Razões ou não à parte, os presidentes de Junta de Mira de Aire, Serro Ventoso e Juncal consideraram no decorrer da sessão que a extinção prejudica as suas freguesias e «é mais um contributo para a desertificação». Por sua vez, João Lavado Pereira, munícipe mirense, ilustrou bem o desânimo e a frustração de todos aqueles que se sentem prejudicados. «Algumas pessoas fizeram investimentos, compraram terrenos com uma expectativa que agora sai gorada e, além disso, vão ser prejudicadas, porque todos os anos vão ser obrigadas à limpeza dos terrenos, ao abrigo da lei contra incêndios», disse o munícipe.
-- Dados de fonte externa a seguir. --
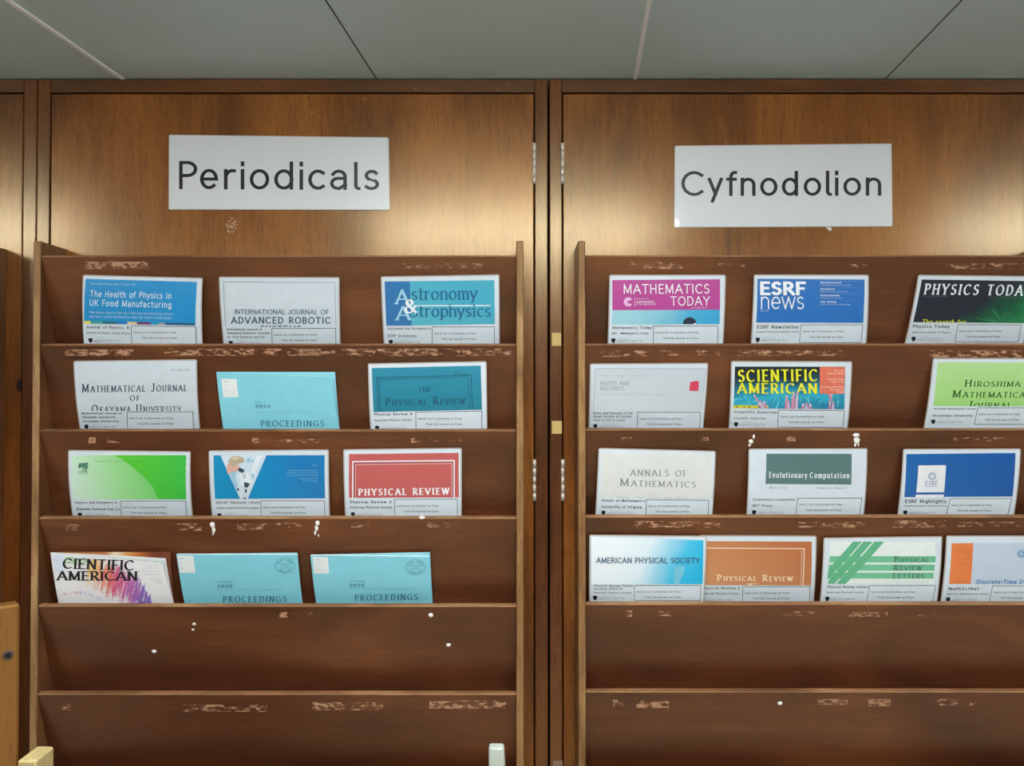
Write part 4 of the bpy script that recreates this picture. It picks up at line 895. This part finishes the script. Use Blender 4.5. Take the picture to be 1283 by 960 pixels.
card('laminated card with deep blue cover and square white emblem', (1113, 550), [(140, 95), (1254, 91), (1190, 719), (85, 724)], art, ti,
     cp((130, 1170), 548, [('ESRF Highlights', 150, 536, 602, 36, 'sans'), ('European Synchrotron Radiation Facility', 145, 540, 636, 18, 'light')], (155, 695), lean=-22, blean=-30),
     (574, 558, 1154, 714), mats=[ramp_mat('deep_blue_print', (1, .2), [(0, (34, 98, 164)), (1.1, (24, 84, 152))]), ink((226, 230, 232))], tmats=[ink((110, 120, 160)), ink((160, 168, 196))], cover_label='deep blue cover with white square')
# row four, right rack
art = [quad((84, 96), (1140, 126), (1132, 536), (82, 536), 0, 1), ([(860, 365), (960, 362), (955, 420), (905, 536), (860, 536)], 1, 2)]
ti = text('AMERICAN PHYSICAL SOCIETY', (130, 338), (1100, 340), 56, 'bold', 0, 3, track=.05)
card('laminated card fading white to bright blue, overlapping an orange-brown card', (730, 660), [(62, 76), (1176, 88), (1146, 712), (60, 706)], art, ti,
     cp((90, 1125), 538, [('Physical Review Online', 106, 470, 560, 22, 'sans'), ('Archive (PROLA)', 108, 376, 590, 22, 'sans'), ('American Physical Society', 104, 460, 625, 18, 'light')], (116, 668), lean=-4),
     (488, 545, 1112, 696), mats=[ramp_mat('white_blue_print', (1, -.25), [(-.0, (226, 232, 236)), (.3, (214, 228, 234)), (.46, (150, 204, 224)), (.62, (66, 184, 220)), (.8, (24, 172, 214))], .16, 3), ink((116, 190, 214))], tmats=[ink((58, 92, 116))], cover_label='white to bright blue cover', d0=.0035, lim=(.016, .021))
art = [quad((60, 134), (1108, 138), (1098, 548), (60, 545), 0, 1)]
cw = ink((240, 216, 184))
ti = [line((60, 196), (1034, 202), 9), line((1034, 198), (1020, 548), 9), line((1010, 214), (1000, 548), 4)] + text('Physical Review', (214, 502), (916, 506), 60, 'serifblack', 0, 3, smallcaps=True) + text('E', (512, 600), (580, 600), 72, 'serifbold', 0, 3)
card('laminated card with orange-brown cover tucked behind a white and blue card', (870, 660), [(45, 82), (1156, 86), (1130, 720), (33, 718)], art, ti,
     cp((60, 1100), 547, [('Physical Review E', 70, 424, 582, 24, 'sans'), ('American Physical Society', 66, 412, 632, 20, 'light')], (72, 690), lean=-8),
     (452, 556, 1084, 830), mats=[ramp_mat('orange_brown_print', (.6, .6), [(0, (206, 146, 98)), (1.2, (178, 106, 62))], .2, 3)], tmats=[cw], cover_label='orange-brown cover', d0=.0085, lim=(.028, .033))
K4 = 1283 / 263.0
gr, gr2 = ink((112, 188, 146)), ink((94, 174, 130))
art = [quad((94, 90), (740, 92), (728, 346), (80, 342), 0, 1)]
for k, (ya, yb, dx) in enumerate(((176, 214, 0), (226, 264, 3), (276, 312, 6))): art.append(([(92 - dx * 2, ya), (738 - dx * 2, ya), (735 - dx * 2, yb), (88 - dx * 2, yb)], 1, 2))
for pts in ([(235, 90), (290, 90), (82, 313), (82, 254)], [(299, 90), (355, 90), (119, 344), (82, 344), (82, 324)], [(366, 90), (425, 90), (189, 344), (130, 344)]): art.append((pts, 2, 3))
ti = text('Physical', (484, 212), (690, 210), 36, 'serif', 0, 5, shear=.12, smallcaps=True) + text('Review', (480, 262), (646, 260), 34, 'serif', 0, 5, shear=.12, smallcaps=True) + text('Letters', (474, 310), (660, 308), 34, 'serif', 0, 5, shear=.12, smallcaps=True) + text('Published week ending  25 MAY 2018', (430, 336), (668, 336), 9, 'light', 1, 5)
card('laminated pale card with green bars crossing diagonal stripes', (1020, 660), [(58, 68), (784, 58), (752, 461), (34, 466)], art, ti,
     cp((76, 735), 348, [('Physical Review Letters', 78, 326, 370, 15, 'sans'), ('American Physical Society', 72, 300, 402, 12, 'light')], (78, 438), lean=-14, blean=-16),
     (334, 354, 736, 460), sc=K4, mats=[ink((222, 230, 226)), gr, gr2], tmats=[ink((60, 100, 88)), ink((140, 160, 156))], cover_label='pale cover with green stripes')
art = [quad((838, 100), (970, 98), (952, 346), (820, 346), 0, 1), quad((970, 98), (1530, 98), (1500, 346), (952, 346), 1, 1)]
bl = ink((40, 120, 180))
ti = text('Discrete-Time Dynamical', (986, 346), (1420, 346), 28, 'bold', 0, 3, shear=.12)
em, sl = [], []
for k in range(3):
    for j in range(14):
        a, a2 = 2 * math.pi * j / 14, 2 * math.pi * (j + 1) / 14; th = k * math.pi / 3
        f_ = lambda a: (1260 + 26 * math.cos(a) * math.cos(th) - 11 * math.sin(a) * math.sin(th), 162 + 26 * math.cos(a) * math.sin(th) + 11 * math.sin(a) * math.cos(th))
        em.append(line(f_(a), f_(a2), 3, 0, 3))
for (s_, x0, x1, y) in (('Mathematical', 868, 956, 150), ('Surveys', 906, 954, 166), ('and', 930, 950, 182), ('Monographs', 876, 952, 198), ('Volume 231', 880, 946, 228)): sl += text(s_, (x0, y), (x1, y), 9, 'light', 1, 3)
card('laminated card with grey-blue cover and orange band, cut by the right picture edge', (1020, 660), [(808, 55), (1490, 54), (1452, 461), (771, 464)], art, ti,
     cp((815, 1500), 348, [('MathSciNet', 816, 1000, 384, 20, 'bold'), ('American Mathematical Society', 806, 1060, 412, 12, 'light')], (816, 443), lean=-26, blean=-18),
     (1084, 356, 1480, 458), sc=K4, mats=[ink((224, 124, 66)), ink((188, 202, 216))], tmats=[bl, ink((150, 90, 60))], cover_label='grey-blue cover with orange band', extra=[('emblem', em), ('side_lettering', sl)])

# ------------------------------------------------------------------ furniture at the bottom edge
M_beech = wood('orange_beech', 'Z', [(104, 66, 27), (118, 76, 33), (130, 87, 41)], .4, .5, .15)
P = at(25, 757, .90); dirn = Vector((-.77, -.64, 0)); bk = Vector((-.64, .77, 0))
t = thing('bookcase', 'orange beech bookcase end with a screw at lower left, cut by the picture edge', 'bookcase', (P.x - .2, P.y, 0))
mt = Matrix(((dirn.x, bk.x, 0, P.x), (dirn.y, bk.y, 0, P.y), (0, 0, 1, 0), (0, 0, 0, 1)))
bm = bmesh.new(); box(bm, (0, 0, 0), (.46, .022, P.z), .0025, 0, mt); bmesh.ops.recalc_face_normals(bm, faces=bm.faces[:]); obj('side_panel', bm, M_beech, t)
bm = bmesh.new(); box(bm, (0, .24, 0), (.46, .262, P.z), .0025, 0, mt); bmesh.ops.recalc_face_normals(bm, faces=bm.faces[:]); obj('side_panel', bm, M_beech, t)
for z in (.06, .42, .78, 1.14, P.z - .05):
    bm = bmesh.new(); box(bm, (.012, .022, z), (.45, .24, z + .02), .001, 0, mt); bmesh.ops.recalc_face_normals(bm, faces=bm.faces[:]); obj('shelf', bm, M_beech, t)
bm = bmesh.new(); r = ray(10, 821); n = -bk; hp = CAM + r * ((P - CAM).dot(n) / r.dot(n))
cyl(bm, hp + n * -.0004, hp + n * .0016, .0062, 20, 0, .0050); cyl(bm, hp + n * .0016, hp + n * .0024, .0034, 14, 1)
obj('screw', bm, [pm((150, 140, 130), .3, 0, .9), pm((60, 54, 50), .4, 0, .8)], t, 'metal screw in a cup washer')
# pale wooden upright in front of it
a = at(21, 953, .72); c = at(44.5, 953, .72)
t = thing('wooden_post', 'pale cream wooden post top at the bottom left corner', 'post', ((a.x + c.x) / 2, .735, 0))
M_pale = wood('pale_wood', 'Z', [(146, 128, 84), (160, 142, 96), (172, 156, 112)], .5, 1, .05)
bm = bmesh.new(); box(bm, (a.x, .72, .03), (c.x, .75, a.z), .002); obj('upright', bm, M_pale, t)
bm = bmesh.new(); box(bm, (a.x - .1, .62, 0), (c.x + .1, .85, .03), .004); obj('base', bm, M_pale, t)
# white plastic post in front of the middle rack
a = at(612.3, 937.5, .95); c = at(631.5, 937.5, .95)
t = thing('white_stand', 'white plastic stand top with rounded corners at the bottom edge', 'stand', ((a.x + c.x) / 2, .955, 0))
M_wp = pm((172, 178, 168), .4, .1)
bm = bmesh.new(); vs = box(bm, (a.x, .95, .02), (c.x, .965, a.z), .003, 0, None, 3)
for v in bm.verts:
    if v.co.x > (a.x + c.x) / 2: v.co.x += (a.z - v.co.z) * .06
obj('upright', bm, M_wp, t, None, False)
bm = bmesh.new(); box(bm, (a.x - .12, .85, 0), (c.x + .2, 1.07, .02), .006, 0, None, 2); obj('base', bm, M_wp, t)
«O que faz uma pessoa com um terreno de três ou quatro mil metros quadrados que não pode florestar porque tem habitações a menos de 50 metros, que não pode rentabilizar para agricultura porque não é viável, dado vivermos numa zona de pedra. Será que vai ter que o doar à Câmara ou a alguém para se ver livre dele?», questionou, desanimado.
Presidente da Câmara quer avançar com revisão do PDM
«O que estamos a fazer agora, já podia ter sido feito há muito. A chamada “Lei dos Solos” foi publicada em 2014 e o PDM em agosto de 2015, portanto podia já ter acomodado essa legislação e evitávamos estar aqui hoje», disse o presidente da Câmara, na abertura da sessão de esclarecimento. De acordo com o autarca, como isso não aconteceu, agora já não há mais margem de manobra: ou é feito até ao final de 2023, ou o Município fica impedido de apresentar candidaturas a fundos comunitários. Pode ainda ver a sua ação condicionada no âmbito do próprio PDM.
A “alfinetada” ao executivo camarário que à época dirigia os destinos do Município foi repetida mais vezes nas intervenções e respostas do autarca mas não foi a única. Jorge Vala lamentou também que a atual alteração só fique «meio cumprida» por “culpa” do Instituto da Conservação da Natureza e das Florestas (ICNF) que apesar de já ter concluído há um ano a passagem do seu plano de ordenamento a programa, ainda não procedeu à sua publicação. Ora, como este último se sobrepõe em termos legais ao PDM, para acomodar algumas das novas regras, o Município será obrigado a fazer nova revisão do seu Plano Diretor.
Segundo o autarca, o PDM de 2015 está com algumas «incompatibilidades relativamente à carta de Reserva Ecológica Nacional (REN)», com «um conjunto vasto de erros que são naturais» mas que precisam ser corrigidos e não o podem ser agora porque o processo de alteração não o permite, e com outras «ambiguidades» que urge resolver.
Assim, a intenção da Câmara é logo que a alteração seja publicada, iniciar o processo de revisão do PDM porque é algo sempre demorado. A propósito, Jorge Vala confessa que para si «é impensável que demore mais de três ou quatro anos a rever um PDM» mas, de facto, «foram necessários 14 para o de Porto de Mós», lembrou.
Jorge Vala, mostrou-se, ainda, bastante crítico dos «decisores de gabinete» que tomam decisões que condicionam a vida de muita gente «sem sequer saírem do conforto dos seus gabinetes para verem a realidade no local» e que se mostram inflexíveis fazendo uma interpretação cega da lei e das regras em vigor, situação que no seu entender está longe de ser rara.